##### RECORD EXCERPTS #####

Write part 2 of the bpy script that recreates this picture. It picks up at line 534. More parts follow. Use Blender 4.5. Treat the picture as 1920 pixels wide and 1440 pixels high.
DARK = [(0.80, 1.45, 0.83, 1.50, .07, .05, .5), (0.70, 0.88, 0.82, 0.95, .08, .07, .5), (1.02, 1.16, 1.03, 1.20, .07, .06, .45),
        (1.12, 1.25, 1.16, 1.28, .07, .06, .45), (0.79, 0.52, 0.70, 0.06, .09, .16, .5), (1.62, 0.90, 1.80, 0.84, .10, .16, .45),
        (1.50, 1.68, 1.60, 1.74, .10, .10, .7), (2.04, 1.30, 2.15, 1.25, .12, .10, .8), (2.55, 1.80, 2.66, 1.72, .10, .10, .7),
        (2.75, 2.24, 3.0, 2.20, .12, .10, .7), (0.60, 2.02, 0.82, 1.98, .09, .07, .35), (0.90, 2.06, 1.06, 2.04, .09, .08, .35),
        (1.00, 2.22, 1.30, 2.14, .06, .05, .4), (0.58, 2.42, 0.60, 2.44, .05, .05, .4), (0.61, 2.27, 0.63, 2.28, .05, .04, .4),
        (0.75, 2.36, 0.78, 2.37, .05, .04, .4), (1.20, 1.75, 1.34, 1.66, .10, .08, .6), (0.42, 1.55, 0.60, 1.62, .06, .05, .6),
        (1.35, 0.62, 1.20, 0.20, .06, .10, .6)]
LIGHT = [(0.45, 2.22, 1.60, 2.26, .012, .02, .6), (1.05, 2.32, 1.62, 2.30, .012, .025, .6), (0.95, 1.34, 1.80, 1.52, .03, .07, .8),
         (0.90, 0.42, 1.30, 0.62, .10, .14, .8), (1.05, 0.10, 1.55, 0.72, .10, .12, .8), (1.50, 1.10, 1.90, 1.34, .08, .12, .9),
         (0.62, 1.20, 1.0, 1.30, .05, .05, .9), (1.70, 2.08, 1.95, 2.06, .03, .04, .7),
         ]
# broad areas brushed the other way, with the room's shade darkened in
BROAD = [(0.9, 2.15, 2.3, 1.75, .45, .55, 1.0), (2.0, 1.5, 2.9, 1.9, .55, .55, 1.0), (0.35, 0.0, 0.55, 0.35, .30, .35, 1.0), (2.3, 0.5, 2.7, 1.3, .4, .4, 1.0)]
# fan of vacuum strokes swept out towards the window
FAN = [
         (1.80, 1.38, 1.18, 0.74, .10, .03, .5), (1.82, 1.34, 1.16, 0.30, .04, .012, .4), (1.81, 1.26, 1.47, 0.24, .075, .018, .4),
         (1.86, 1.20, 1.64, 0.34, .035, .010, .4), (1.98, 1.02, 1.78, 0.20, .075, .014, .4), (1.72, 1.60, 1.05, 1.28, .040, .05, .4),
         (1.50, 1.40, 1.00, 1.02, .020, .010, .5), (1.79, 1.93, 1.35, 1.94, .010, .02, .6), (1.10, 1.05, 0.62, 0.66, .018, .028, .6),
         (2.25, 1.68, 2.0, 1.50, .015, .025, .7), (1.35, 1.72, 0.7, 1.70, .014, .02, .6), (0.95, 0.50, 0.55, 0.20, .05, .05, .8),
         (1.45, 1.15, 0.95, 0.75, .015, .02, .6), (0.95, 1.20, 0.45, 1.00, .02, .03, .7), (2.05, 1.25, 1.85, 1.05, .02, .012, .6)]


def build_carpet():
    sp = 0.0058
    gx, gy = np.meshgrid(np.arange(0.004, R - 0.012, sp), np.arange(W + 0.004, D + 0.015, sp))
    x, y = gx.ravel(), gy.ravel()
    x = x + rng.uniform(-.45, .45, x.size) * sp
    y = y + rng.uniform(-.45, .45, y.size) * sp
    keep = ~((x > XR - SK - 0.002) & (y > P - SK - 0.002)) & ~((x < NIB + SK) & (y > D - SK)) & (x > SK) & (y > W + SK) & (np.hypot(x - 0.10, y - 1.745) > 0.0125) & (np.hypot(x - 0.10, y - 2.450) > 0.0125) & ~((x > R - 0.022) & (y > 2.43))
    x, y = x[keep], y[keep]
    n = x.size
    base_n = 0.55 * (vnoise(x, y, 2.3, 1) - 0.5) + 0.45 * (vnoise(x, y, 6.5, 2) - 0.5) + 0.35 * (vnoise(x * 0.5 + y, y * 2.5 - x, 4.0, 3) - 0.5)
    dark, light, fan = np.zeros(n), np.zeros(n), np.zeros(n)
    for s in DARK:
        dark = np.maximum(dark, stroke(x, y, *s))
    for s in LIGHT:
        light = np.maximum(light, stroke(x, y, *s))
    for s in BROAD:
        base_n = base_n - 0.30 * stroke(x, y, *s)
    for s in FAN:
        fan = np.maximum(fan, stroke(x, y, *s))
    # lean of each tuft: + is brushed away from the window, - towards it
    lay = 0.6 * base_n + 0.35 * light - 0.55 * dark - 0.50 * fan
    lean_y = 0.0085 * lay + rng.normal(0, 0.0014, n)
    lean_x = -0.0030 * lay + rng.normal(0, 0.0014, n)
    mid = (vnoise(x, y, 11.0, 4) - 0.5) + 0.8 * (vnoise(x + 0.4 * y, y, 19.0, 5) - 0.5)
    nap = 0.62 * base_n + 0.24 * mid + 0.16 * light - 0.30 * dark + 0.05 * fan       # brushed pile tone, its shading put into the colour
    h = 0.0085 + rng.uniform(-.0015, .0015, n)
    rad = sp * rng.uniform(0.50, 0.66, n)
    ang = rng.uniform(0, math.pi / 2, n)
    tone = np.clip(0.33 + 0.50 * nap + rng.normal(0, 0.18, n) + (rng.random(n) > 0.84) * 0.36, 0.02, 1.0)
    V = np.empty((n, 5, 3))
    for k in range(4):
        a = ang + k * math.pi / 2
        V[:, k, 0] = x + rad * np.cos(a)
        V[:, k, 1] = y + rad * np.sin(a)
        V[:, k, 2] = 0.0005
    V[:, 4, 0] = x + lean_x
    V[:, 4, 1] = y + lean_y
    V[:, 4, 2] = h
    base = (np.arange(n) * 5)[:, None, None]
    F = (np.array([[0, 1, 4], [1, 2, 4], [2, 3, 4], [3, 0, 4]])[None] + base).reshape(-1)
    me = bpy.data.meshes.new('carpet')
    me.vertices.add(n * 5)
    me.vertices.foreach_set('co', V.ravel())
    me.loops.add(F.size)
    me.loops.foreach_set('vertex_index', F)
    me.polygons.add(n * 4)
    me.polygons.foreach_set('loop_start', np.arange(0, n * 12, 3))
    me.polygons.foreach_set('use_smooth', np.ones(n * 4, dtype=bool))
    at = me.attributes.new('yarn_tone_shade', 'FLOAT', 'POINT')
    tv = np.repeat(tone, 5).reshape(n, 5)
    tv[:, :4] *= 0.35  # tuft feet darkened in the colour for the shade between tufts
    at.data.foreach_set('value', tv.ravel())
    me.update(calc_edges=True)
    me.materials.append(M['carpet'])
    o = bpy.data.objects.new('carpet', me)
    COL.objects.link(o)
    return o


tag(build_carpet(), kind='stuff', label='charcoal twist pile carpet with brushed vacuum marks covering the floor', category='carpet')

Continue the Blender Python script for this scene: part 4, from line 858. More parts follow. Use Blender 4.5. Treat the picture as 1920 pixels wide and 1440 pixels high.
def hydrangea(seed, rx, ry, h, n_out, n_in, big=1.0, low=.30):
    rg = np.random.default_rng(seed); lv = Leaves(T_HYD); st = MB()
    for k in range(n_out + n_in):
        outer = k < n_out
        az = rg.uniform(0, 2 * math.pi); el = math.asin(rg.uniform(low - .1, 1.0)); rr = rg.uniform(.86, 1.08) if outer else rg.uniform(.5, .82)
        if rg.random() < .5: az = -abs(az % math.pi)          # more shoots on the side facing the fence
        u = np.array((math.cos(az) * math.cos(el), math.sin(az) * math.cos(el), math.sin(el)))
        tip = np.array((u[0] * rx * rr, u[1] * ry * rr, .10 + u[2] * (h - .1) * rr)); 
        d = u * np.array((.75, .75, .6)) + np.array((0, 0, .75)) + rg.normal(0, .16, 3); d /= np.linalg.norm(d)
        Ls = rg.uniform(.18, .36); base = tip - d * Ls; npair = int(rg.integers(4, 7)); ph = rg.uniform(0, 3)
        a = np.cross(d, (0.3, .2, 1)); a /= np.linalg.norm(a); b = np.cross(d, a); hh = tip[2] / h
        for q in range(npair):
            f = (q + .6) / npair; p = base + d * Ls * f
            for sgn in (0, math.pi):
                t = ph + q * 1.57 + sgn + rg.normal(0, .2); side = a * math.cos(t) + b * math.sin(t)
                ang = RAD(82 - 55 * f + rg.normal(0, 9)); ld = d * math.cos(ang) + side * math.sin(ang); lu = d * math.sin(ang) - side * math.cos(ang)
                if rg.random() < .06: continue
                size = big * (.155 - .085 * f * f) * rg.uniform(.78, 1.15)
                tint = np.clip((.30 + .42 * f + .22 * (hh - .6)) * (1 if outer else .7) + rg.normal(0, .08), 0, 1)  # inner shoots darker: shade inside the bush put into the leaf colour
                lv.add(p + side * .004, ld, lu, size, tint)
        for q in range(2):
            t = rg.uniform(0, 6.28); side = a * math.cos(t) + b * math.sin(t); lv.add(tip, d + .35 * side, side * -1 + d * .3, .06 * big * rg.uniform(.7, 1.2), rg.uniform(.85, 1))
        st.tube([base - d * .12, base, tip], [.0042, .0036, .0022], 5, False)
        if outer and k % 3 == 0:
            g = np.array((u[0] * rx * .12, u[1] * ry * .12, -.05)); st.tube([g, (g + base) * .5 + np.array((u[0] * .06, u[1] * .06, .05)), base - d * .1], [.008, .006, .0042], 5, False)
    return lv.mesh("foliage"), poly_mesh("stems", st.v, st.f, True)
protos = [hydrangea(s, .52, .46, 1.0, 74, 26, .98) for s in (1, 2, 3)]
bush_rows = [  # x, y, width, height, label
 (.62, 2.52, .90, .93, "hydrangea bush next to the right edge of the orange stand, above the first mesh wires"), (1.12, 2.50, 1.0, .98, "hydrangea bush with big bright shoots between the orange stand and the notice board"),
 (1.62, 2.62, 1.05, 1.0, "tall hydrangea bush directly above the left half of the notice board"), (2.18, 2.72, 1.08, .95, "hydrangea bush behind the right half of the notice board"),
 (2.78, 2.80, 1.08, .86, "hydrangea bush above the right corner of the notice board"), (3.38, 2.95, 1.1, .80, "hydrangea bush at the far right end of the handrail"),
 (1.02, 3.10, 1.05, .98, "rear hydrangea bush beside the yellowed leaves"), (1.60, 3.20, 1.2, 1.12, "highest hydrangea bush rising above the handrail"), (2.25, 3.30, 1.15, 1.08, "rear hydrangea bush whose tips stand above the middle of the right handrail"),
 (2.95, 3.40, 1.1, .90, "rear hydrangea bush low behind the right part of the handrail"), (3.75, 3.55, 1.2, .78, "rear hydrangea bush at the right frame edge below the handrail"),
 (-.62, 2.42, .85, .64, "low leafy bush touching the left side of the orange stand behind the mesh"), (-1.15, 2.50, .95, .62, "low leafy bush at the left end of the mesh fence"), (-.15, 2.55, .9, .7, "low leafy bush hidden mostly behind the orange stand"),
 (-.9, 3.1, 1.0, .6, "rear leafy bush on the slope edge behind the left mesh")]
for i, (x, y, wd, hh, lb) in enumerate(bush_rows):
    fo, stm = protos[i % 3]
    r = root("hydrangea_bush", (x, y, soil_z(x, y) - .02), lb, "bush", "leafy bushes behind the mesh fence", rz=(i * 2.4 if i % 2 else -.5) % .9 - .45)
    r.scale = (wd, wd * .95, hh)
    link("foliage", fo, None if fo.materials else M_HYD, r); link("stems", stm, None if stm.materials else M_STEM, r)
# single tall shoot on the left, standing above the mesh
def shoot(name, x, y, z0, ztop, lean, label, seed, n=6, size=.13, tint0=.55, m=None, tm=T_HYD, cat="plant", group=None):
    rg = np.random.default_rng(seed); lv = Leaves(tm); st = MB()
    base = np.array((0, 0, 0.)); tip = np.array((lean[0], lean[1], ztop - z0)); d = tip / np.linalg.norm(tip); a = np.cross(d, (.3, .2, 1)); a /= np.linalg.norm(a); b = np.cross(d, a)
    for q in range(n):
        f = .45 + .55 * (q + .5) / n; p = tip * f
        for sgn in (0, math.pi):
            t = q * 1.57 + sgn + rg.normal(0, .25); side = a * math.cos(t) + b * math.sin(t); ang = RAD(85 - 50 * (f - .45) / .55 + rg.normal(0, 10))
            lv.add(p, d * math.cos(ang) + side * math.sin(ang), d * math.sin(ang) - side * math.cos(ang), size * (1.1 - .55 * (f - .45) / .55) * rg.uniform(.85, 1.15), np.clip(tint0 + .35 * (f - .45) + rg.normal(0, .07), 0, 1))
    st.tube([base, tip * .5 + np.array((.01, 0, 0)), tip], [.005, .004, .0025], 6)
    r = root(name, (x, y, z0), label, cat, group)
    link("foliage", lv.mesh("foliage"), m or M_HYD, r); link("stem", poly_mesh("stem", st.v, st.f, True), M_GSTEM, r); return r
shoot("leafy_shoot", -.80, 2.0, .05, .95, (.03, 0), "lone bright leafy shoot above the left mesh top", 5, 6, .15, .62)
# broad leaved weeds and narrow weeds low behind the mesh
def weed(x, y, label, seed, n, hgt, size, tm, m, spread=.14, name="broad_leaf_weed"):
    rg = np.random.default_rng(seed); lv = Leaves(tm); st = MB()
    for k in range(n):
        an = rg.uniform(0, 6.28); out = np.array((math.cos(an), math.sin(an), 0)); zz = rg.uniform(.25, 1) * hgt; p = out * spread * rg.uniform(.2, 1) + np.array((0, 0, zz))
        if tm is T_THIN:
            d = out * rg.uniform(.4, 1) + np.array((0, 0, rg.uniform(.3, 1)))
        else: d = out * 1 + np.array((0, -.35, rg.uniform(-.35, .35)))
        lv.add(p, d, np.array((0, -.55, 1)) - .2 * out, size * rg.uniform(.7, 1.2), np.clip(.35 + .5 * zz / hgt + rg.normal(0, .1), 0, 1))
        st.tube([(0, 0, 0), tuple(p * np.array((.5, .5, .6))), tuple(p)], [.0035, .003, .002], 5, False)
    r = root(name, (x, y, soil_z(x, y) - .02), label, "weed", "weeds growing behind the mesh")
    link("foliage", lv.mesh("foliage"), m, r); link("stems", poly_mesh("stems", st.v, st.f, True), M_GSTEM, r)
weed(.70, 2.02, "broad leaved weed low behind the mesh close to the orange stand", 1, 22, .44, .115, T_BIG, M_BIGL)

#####

• BRIEF: Among the records above, extract exactly the lines from the line with "else -.5) % .9 - .45)" to the line with "r.scale = (wd, wd * .95, hh)", both lines included, and leave out the rest.

• CORRECT ANSWER:
    r = root("hydrangea_bush", (x, y, soil_z(x, y) - .02), lb, "bush", "leafy bushes behind the mesh fence", rz=(i * 2.4 if i % 2 else -.5) % .9 - .45)
    r.scale = (wd, wd * .95, hh)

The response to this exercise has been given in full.